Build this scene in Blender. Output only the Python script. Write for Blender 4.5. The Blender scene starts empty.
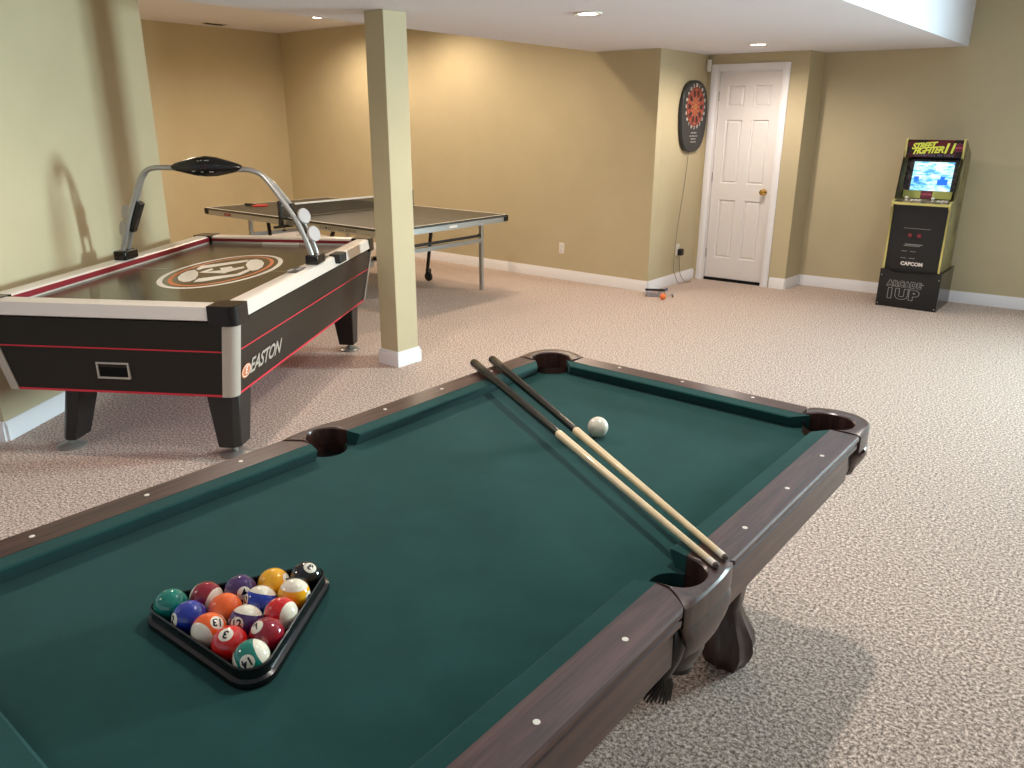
import bpy, bmesh, math, random
from mathutils import Vector, Matrix
random.seed(7)
PI = math.pi; R = math.radians
sc = bpy.context.scene
C = bpy.data.collections.new('games_room'); sc.collection.children.link(C)

# ------------------------------------------------------------------ camera
CAMH = 1.577
cd = bpy.data.cameras.new('camera'); cam = bpy.data.objects.new('camera', cd); sc.collection.objects.link(cam)
cd.sensor_fit = 'HORIZONTAL'; cd.sensor_width = 36.0; cd.lens = 777.93 / 1024 * 36.0; cd.clip_start = .02; cd.clip_end = 60
cam.matrix_world = Matrix.Translation((0, 0, CAMH)) @ Matrix.Rotation(R(39.0), 4, 'Z') @ Matrix.Rotation(R(90 - 18.649), 4, 'X') @ Matrix.Rotation(.0038, 4, 'Z')
sc.camera = cam
# ------------------------------------------------------------------ world, light, exposure
w = bpy.data.worlds.new('world'); sc.world = w; w.use_nodes = True
w.node_tree.nodes['Background'].inputs[0].default_value = (.80, .90, 1.0, 1)
w.node_tree.nodes['Background'].inputs[1].default_value = 0.40
sc.view_settings.view_transform = 'Standard'; sc.view_settings.look = 'None'
sc.view_settings.gamma = 1.0; sc.view_settings.use_curve_mapping = False
sc.view_settings.exposure = 0.62
sc.cycles.use_denoising = True
sc.cycles.max_bounces = 8; sc.cycles.diffuse_bounces = 5; sc.cycles.sample_clamp_indirect = 4.0
WARM = (1.0, .80, .60)
def area(name, loc, rot, sx, sy, power, col, spread=180):
    l = bpy.data.lights.new(name, 'AREA'); l.shape = 'RECTANGLE'; l.size = sx; l.size_y = sy
    l.energy = power; l.color = col; l.spread = R(spread)
    o = bpy.data.objects.new(name, l); sc.collection.objects.link(o)
    o.location = loc; o.rotation_euler = rot
    return o
# daylight through the window in the far wall, right of the arcade machine (outside the frame)
area('daylight', (3.0, 9.3, 1.6), (R(-90), 0, R(-40)), 2.4, 1.7, 560, (.72, .95, 1.0), 110)

# ------------------------------------------------------------------ materials
def lin(c):
    f = lambda v: v / 12.92 if v <= .04045 else ((v + .055) / 1.055) ** 2.4
    return tuple(f(v / 255) for v in c) + (1,)
def mat(name, rgb, rough=.5, metal=0, spec=.5, coat=0, emit=None, estr=0, bump=None, alpha=1, trans=0, sheen=0):
    m = bpy.data.materials.new(name); m.use_nodes = True
    nt = m.node_tree; b = nt.nodes['Principled BSDF']
    b.inputs['Base Color'].default_value = lin(rgb); b.inputs['Roughness'].default_value = rough
    b.inputs['Metallic'].default_value = metal; b.inputs['Specular IOR Level'].default_value = spec
    b.inputs['Coat Weight'].default_value = coat
    b.inputs['Transmission Weight'].default_value = trans; b.inputs['Sheen Weight'].default_value = sheen
    if emit: b.inputs['Emission Color'].default_value = lin(emit); b.inputs['Emission Strength'].default_value = estr
    if bump:
        tc = nt.nodes.new('ShaderNodeTexCoord'); n = nt.nodes.new('ShaderNodeTexNoise'); n.inputs['Scale'].default_value = bump[0]; n.inputs['Detail'].default_value = 4
        bu = nt.nodes.new('ShaderNodeBump'); bu.inputs['Strength'].default_value = bump[1]; bu.inputs['Distance'].default_value = .01
        nt.links.new(tc.outputs['Object'], n.inputs['Vector']); nt.links.new(n.outputs['Fac'], bu.inputs['Height']); nt.links.new(bu.outputs['Normal'], b.inputs['Normal'])
    return m
def noisecol(m, stops, scale, detail=3, stretch=(1, 1, 1), rough=.6, coord='Object', dist=0):
    nt = m.node_tree; b = nt.nodes['Principled BSDF']
    tc = nt.nodes.new('ShaderNodeTexCoord'); mp = nt.nodes.new('ShaderNodeMapping'); mp.inputs['Scale'].default_value = stretch
    n = nt.nodes.new('ShaderNodeTexNoise'); n.inputs['Scale'].default_value = scale; n.inputs['Detail'].default_value = detail; n.inputs['Roughness'].default_value = rough
    n.inputs['Distortion'].default_value = dist
    cr = nt.nodes.new('ShaderNodeValToRGB')
    e = cr.color_ramp.elements
    e[0].position = stops[0][0]; e[0].color = lin(stops[0][1]); e[1].position = stops[-1][0]; e[1].color = lin(stops[-1][1])
    for p, c in stops[1:-1]:
        k = e.new(p); k.color = lin(c)
    nt.links.new(tc.outputs[coord], mp.inputs['Vector']); nt.links.new(mp.outputs[0], n.inputs['Vector'])
    nt.links.new(n.outputs['Fac'], cr.inputs[0]); nt.links.new(cr.outputs[0], b.inputs['Base Color'])
    return n
M = {}
M['wall'] = mat('khaki_paint', (190, 178, 146), .75, bump=(60, .04))
noisecol(M['wall'], [(.3, (187, 175, 143)), (.7, (192, 180, 148))], 3)
M['ceiling'] = mat('ceiling_paint', (224, 226, 236), .85)
M['trim'] = mat('white_trim_paint', (232, 232, 236), .35)
M['door'] = mat('door_paint', (226, 223, 222), .38)
M['carpet'] = mat('carpet', (190, 165, 150), .97, spec=.1, sheen=.2)
n = noisecol(M['carpet'], [(.41, (78, 63, 56)), (.475, (160, 138, 124)), (.525, (200, 177, 162)), (.59, (248, 230, 218))], 88, 4, rough=.95)
nt = M['carpet'].node_tree; bu = nt.nodes.new('ShaderNodeBump'); bu.inputs['Strength'].default_value = .5; bu.inputs['Distance'].default_value = .008
nt.links.new(n.outputs['Fac'], bu.inputs['Height']); nt.links.new(bu.outputs[0], nt.nodes['Principled BSDF'].inputs['Normal'])
M['felt'] = mat('green_felt', (28, 78, 66), .95, spec=.15, sheen=.1)
noisecol(M['felt'], [(.35, (21, 64, 61)), (.65, (25, 70, 67))], 9, 6)
def wood(name, c1, c2, c3, rough, axis, coat=.3):
    m = mat(name, c2, rough, coat=coat); m.node_tree.nodes['Principled BSDF'].inputs['Coat Roughness'].default_value = .25
    st = [38, 38, 38]; st[axis] = 2.2
    noisecol(m, [(.32, c1), (.5, c2), (.68, c3)], 1.6, 6, stretch=tuple(st), rough=.65, dist=.6)
    return m
M['wood_y'] = wood('mahogany_long_grain', (40, 23, 20), (70, 44, 38), (90, 61, 53), .3, 1)
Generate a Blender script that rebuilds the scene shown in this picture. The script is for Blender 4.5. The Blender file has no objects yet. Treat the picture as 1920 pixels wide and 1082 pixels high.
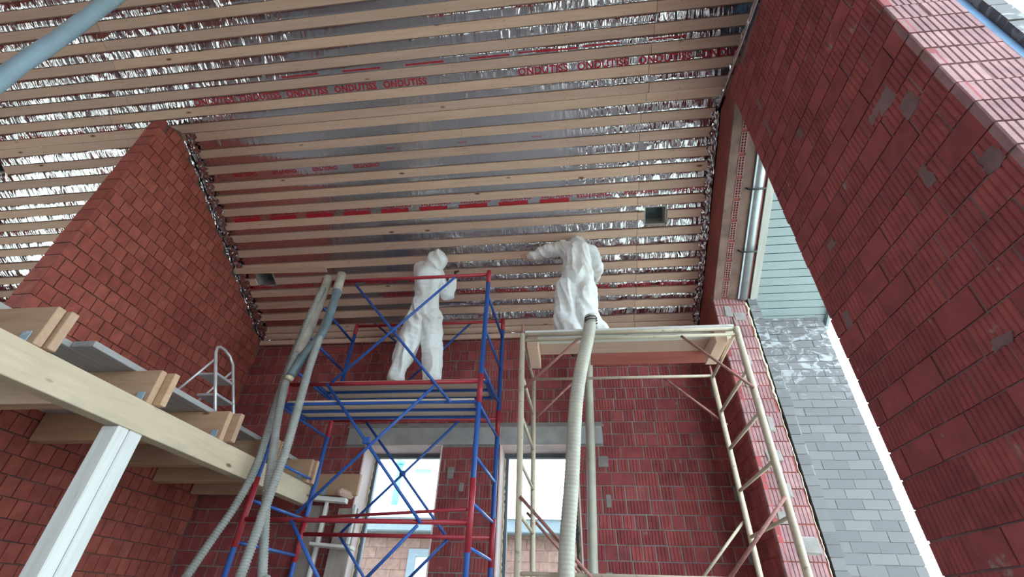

· · ·

Task objective:
From the listing above, print every entry precisely and drop the pictures.

Problem solution:
Build this scene in Blender. Output only the Python script. Write for Blender 4.5. The Blender scene starts empty.
import bpy, bmesh, math, random
from mathutils import Vector, Matrix
random.seed(7)
PI = math.pi; R = math.radians
sc = bpy.context.scene
C = bpy.data.collections.new('games_room'); sc.collection.children.link(C)

# ------------------------------------------------------------------ camera
CAMH = 1.577
cd = bpy.data.cameras.new('camera'); cam = bpy.data.objects.new('camera', cd); sc.collection.objects.link(cam)
cd.sensor_fit = 'HORIZONTAL'; cd.sensor_width = 36.0; cd.lens = 777.93 / 1024 * 36.0; cd.clip_start = .02; cd.clip_end = 60
cam.matrix_world = Matrix.Translation((0, 0, CAMH)) @ Matrix.Rotation(R(39.0), 4, 'Z') @ Matrix.Rotation(R(90 - 18.649), 4, 'X') @ Matrix.Rotation(.0038, 4, 'Z')
sc.camera = cam
# ------------------------------------------------------------------ world, light, exposure
w = bpy.data.worlds.new('world'); sc.world = w; w.use_nodes = True
w.node_tree.nodes['Background'].inputs[0].default_value = (.80, .90, 1.0, 1)
w.node_tree.nodes['Background'].inputs[1].default_value = 0.40
sc.view_settings.view_transform = 'Standard'; sc.view_settings.look = 'None'
sc.view_settings.gamma = 1.0; sc.view_settings.use_curve_mapping = False
sc.view_settings.exposure = 0.62
sc.cycles.use_denoising = True
sc.cycles.max_bounces = 8; sc.cycles.diffuse_bounces = 5; sc.cycles.sample_clamp_indirect = 4.0
WARM = (1.0, .80, .60)
def area(name, loc, rot, sx, sy, power, col, spread=180):
    l = bpy.data.lights.new(name, 'AREA'); l.shape = 'RECTANGLE'; l.size = sx; l.size_y = sy
    l.energy = power; l.color = col; l.spread = R(spread)
    o = bpy.data.objects.new(name, l); sc.collection.objects.link(o)
    o.location = loc; o.rotation_euler = rot
    return o
# daylight through the window in the far wall, right of the arcade machine (outside the frame)
area('daylight', (3.0, 9.3, 1.6), (R(-90), 0, R(-40)), 2.4, 1.7, 560, (.72, .95, 1.0), 110)

# ------------------------------------------------------------------ materials
def lin(c):
    f = lambda v: v / 12.92 if v <= .04045 else ((v + .055) / 1.055) ** 2.4
    return tuple(f(v / 255) for v in c) + (1,)
def mat(name, rgb, rough=.5, metal=0, spec=.5, coat=0, emit=None, estr=0, bump=None, alpha=1, trans=0, sheen=0):
    m = bpy.data.materials.new(name); m.use_nodes = True
    nt = m.node_tree; b = nt.nodes['Principled BSDF']
    b.inputs['Base Color'].default_value = lin(rgb); b.inputs['Roughness'].default_value = rough
    b.inputs['Metallic'].default_value = metal; b.inputs['Specular IOR Level'].default_value = spec
    b.inputs['Coat Weight'].default_value = coat
    b.inputs['Transmission Weight'].default_value = trans; b.inputs['Sheen Weight'].default_value = sheen
    if emit: b.inputs['Emission Color'].default_value = lin(emit); b.inputs['Emission Strength'].default_value = estr
    if bump:
        tc = nt.nodes.new('ShaderNodeTexCoord'); n = nt.nodes.new('ShaderNodeTexNoise'); n.inputs['Scale'].default_value = bump[0]; n.inputs['Detail'].default_value = 4
        bu = nt.nodes.new('ShaderNodeBump'); bu.inputs['Strength'].default_value = bump[1]; bu.inputs['Distance'].default_value = .01
        nt.links.new(tc.outputs['Object'], n.inputs['Vector']); nt.links.new(n.outputs['Fac'], bu.inputs['Height']); nt.links.new(bu.outputs['Normal'], b.inputs['Normal'])
    return m
def noisecol(m, stops, scale, detail=3, stretch=(1, 1, 1), rough=.6, coord='Object', dist=0):
    nt = m.node_tree; b = nt.nodes['Principled BSDF']
    tc = nt.nodes.new('ShaderNodeTexCoord'); mp = nt.nodes.new('ShaderNodeMapping'); mp.inputs['Scale'].default_value = stretch
    n = nt.nodes.new('ShaderNodeTexNoise'); n.inputs['Scale'].default_value = scale; n.inputs['Detail'].default_value = detail; n.inputs['Roughness'].default_value = rough
    n.inputs['Distortion'].default_value = dist
    cr = nt.nodes.new('ShaderNodeValToRGB')
    e = cr.color_ramp.elements
    e[0].position = stops[0][0]; e[0].color = lin(stops[0][1]); e[1].position = stops[-1][0]; e[1].color = lin(stops[-1][1])
    for p, c in stops[1:-1]:
        k = e.new(p); k.color = lin(c)
    nt.links.new(tc.outputs[coord], mp.inputs['Vector']); nt.links.new(mp.outputs[0], n.inputs['Vector'])
    nt.links.new(n.outputs['Fac'], cr.inputs[0]); nt.links.new(cr.outputs[0], b.inputs['Base Color'])
    return n
M = {}
M['wall'] = mat('khaki_paint', (190, 178, 146), .75, bump=(60, .04))
noisecol(M['wall'], [(.3, (187, 175, 143)), (.7, (192, 180, 148))], 3)
M['ceiling'] = mat('ceiling_paint', (224, 226, 236), .85)
M['trim'] = mat('white_trim_paint', (232, 232, 236), .35)
M['door'] = mat('door_paint', (226, 223, 222), .38)
M['carpet'] = mat('carpet', (190, 165, 150), .97, spec=.1, sheen=.2)
n = noisecol(M['carpet'], [(.41, (78, 63, 56)), (.475, (160, 138, 124)), (.525, (200, 177, 162)), (.59, (248, 230, 218))], 88, 4, rough=.95)
nt = M['carpet'].node_tree; bu = nt.nodes.new('ShaderNodeBump'); bu.inputs['Strength'].default_value = .5; bu.inputs['Distance'].default_value = .008
nt.links.new(n.outputs['Fac'], bu.inputs['Height']); nt.links.new(bu.outputs[0], nt.nodes['Principled BSDF'].inputs['Normal'])
M['felt'] = mat('green_felt', (28, 78, 66), .95, spec=.15, sheen=.1)
noisecol(M['felt'], [(.35, (21, 64, 61)), (.65, (25, 70, 67))], 9, 6)
def wood(name, c1, c2, c3, rough, axis, coat=.3):
    m = mat(name, c2, rough, coat=coat); m.node_tree.nodes['Principled BSDF'].inputs['Coat Roughness'].default_value = .25
    st = [38, 38, 38]; st[axis] = 2.2
    noisecol(m, [(.32, c1), (.5, c2), (.68, c3)], 1.6, 6, stretch=tuple(st), rough=.65, dist=.6)
    return m
M['wood_y'] = wood('mahogany_long_grain', (40, 23, 20), (70, 44, 38), (90, 61, 53), .3, 1)
Generate a Blender script that rebuilds the scene shown in this picture. The script is for Blender 4.5. The Blender file has no objects yet. Treat the picture as 1920 pixels wide and 1082 pixels high.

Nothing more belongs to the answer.